WHAT NEEDS TO BE DONE ::
Extract, unchanged, each line of the listing below from its first line through the line that contains "# ceiling height", inclusive, and nothing else.

GIVEN MATERIAL ::

-------------------------

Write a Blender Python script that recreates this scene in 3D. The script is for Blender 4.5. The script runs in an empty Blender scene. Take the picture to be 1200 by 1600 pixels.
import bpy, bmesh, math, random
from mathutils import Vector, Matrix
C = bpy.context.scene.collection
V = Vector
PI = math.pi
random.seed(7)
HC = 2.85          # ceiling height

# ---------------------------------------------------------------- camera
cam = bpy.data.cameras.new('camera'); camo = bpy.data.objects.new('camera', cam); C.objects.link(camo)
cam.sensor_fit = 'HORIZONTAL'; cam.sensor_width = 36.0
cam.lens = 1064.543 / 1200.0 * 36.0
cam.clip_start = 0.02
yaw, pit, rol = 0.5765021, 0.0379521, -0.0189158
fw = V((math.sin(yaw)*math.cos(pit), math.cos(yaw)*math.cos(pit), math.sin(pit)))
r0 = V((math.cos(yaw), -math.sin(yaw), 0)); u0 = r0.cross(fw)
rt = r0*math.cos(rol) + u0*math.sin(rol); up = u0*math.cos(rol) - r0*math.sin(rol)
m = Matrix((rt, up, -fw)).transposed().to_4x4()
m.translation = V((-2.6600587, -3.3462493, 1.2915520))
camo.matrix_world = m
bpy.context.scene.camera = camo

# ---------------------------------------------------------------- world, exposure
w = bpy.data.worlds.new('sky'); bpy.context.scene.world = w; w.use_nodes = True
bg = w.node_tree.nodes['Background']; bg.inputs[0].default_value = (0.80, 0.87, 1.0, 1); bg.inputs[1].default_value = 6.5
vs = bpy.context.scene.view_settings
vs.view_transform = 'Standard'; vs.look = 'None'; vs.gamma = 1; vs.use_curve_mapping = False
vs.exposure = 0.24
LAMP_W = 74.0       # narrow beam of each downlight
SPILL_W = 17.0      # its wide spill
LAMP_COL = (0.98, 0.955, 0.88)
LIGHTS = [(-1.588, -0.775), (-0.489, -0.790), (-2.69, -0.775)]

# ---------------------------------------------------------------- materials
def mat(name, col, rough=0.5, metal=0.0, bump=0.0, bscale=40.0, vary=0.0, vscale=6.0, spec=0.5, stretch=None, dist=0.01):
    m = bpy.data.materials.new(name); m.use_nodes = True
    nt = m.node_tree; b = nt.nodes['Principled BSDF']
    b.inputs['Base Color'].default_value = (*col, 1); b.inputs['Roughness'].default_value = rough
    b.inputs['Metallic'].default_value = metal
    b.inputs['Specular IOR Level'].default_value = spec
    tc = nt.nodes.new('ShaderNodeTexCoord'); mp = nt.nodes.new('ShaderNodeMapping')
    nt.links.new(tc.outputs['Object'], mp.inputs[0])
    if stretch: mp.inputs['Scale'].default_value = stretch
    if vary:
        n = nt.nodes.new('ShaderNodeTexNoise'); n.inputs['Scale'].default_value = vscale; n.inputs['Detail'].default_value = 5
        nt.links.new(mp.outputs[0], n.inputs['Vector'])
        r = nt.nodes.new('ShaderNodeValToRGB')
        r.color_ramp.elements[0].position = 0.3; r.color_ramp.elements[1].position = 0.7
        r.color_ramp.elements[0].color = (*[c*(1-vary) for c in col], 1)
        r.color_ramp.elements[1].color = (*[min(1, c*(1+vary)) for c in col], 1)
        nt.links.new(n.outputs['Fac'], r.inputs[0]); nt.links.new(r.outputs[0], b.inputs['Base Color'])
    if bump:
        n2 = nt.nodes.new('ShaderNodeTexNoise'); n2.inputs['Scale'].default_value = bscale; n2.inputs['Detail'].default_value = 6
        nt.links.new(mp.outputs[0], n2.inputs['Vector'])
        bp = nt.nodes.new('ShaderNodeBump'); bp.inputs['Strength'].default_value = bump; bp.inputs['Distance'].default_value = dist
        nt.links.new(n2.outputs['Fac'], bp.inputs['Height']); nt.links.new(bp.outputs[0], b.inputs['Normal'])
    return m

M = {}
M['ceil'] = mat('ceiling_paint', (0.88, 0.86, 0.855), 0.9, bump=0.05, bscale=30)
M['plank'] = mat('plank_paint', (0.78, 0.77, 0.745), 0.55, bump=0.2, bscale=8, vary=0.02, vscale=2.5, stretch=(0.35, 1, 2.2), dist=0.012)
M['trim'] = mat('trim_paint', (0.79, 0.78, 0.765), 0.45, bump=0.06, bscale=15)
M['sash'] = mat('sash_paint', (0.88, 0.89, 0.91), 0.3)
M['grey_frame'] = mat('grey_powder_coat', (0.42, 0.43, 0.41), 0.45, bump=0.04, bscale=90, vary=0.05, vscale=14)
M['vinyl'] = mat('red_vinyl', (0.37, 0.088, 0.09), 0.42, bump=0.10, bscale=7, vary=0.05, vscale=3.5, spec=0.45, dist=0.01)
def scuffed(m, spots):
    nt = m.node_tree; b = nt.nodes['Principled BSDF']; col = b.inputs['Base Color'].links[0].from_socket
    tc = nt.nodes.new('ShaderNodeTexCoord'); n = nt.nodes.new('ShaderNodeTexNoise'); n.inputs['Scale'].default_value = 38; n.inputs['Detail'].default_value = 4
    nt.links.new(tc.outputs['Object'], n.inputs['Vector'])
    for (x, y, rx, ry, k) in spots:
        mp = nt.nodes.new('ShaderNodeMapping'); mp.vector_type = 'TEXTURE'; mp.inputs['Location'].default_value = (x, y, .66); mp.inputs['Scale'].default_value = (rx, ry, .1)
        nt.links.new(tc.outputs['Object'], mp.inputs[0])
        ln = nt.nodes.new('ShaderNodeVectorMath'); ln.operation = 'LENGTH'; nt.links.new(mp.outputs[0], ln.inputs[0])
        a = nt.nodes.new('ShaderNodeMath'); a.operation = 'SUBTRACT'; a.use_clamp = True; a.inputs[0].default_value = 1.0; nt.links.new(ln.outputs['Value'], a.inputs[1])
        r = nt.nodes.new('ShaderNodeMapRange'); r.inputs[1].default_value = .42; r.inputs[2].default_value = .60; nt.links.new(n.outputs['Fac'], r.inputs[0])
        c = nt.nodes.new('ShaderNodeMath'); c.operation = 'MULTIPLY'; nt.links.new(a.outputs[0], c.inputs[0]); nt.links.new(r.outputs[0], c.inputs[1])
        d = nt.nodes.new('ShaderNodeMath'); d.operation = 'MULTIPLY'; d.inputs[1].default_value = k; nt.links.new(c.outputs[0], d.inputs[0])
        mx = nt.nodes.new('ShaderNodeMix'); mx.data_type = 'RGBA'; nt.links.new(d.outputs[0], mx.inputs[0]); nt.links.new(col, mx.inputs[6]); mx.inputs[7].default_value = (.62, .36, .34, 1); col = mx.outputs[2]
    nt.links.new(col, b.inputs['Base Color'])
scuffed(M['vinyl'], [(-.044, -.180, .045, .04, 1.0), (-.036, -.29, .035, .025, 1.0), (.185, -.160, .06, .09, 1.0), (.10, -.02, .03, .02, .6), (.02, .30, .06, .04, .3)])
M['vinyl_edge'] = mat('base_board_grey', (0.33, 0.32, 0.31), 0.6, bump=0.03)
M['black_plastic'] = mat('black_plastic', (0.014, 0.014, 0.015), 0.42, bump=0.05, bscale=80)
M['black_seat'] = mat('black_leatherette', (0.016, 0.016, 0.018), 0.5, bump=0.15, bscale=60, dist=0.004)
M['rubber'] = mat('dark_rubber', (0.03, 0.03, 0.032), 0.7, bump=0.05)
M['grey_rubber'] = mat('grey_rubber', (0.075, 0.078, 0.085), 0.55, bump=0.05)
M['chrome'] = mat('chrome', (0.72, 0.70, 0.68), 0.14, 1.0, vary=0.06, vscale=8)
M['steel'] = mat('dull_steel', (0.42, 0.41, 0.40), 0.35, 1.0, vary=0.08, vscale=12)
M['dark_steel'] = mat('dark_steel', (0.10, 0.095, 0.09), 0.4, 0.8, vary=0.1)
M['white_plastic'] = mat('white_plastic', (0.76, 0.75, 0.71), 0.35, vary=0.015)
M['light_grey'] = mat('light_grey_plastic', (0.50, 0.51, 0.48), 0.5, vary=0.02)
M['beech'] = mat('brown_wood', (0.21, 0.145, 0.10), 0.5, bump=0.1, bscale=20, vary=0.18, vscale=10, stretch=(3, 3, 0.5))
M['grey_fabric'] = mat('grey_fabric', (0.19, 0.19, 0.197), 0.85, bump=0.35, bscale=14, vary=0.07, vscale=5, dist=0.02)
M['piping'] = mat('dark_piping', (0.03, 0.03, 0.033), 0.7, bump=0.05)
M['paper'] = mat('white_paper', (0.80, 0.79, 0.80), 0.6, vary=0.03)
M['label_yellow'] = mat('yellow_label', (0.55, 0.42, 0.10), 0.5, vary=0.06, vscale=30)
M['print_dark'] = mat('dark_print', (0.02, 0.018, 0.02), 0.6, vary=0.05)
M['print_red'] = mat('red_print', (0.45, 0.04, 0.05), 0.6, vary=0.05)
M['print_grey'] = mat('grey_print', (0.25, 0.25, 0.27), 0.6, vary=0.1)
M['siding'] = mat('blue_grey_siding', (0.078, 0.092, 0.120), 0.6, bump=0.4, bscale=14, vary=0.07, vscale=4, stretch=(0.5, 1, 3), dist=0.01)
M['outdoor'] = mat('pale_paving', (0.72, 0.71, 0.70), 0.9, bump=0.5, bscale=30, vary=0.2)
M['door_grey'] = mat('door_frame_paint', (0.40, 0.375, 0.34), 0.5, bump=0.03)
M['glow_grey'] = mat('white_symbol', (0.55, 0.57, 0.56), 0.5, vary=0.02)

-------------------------

RESULT ::
Write a Blender Python script that recreates this scene in 3D. The script is for Blender 4.5. The script runs in an empty Blender scene. Take the picture to be 1200 by 1600 pixels.
import bpy, bmesh, math, random
from mathutils import Vector, Matrix
C = bpy.context.scene.collection
V = Vector
PI = math.pi
random.seed(7)
HC = 2.85          # ceiling height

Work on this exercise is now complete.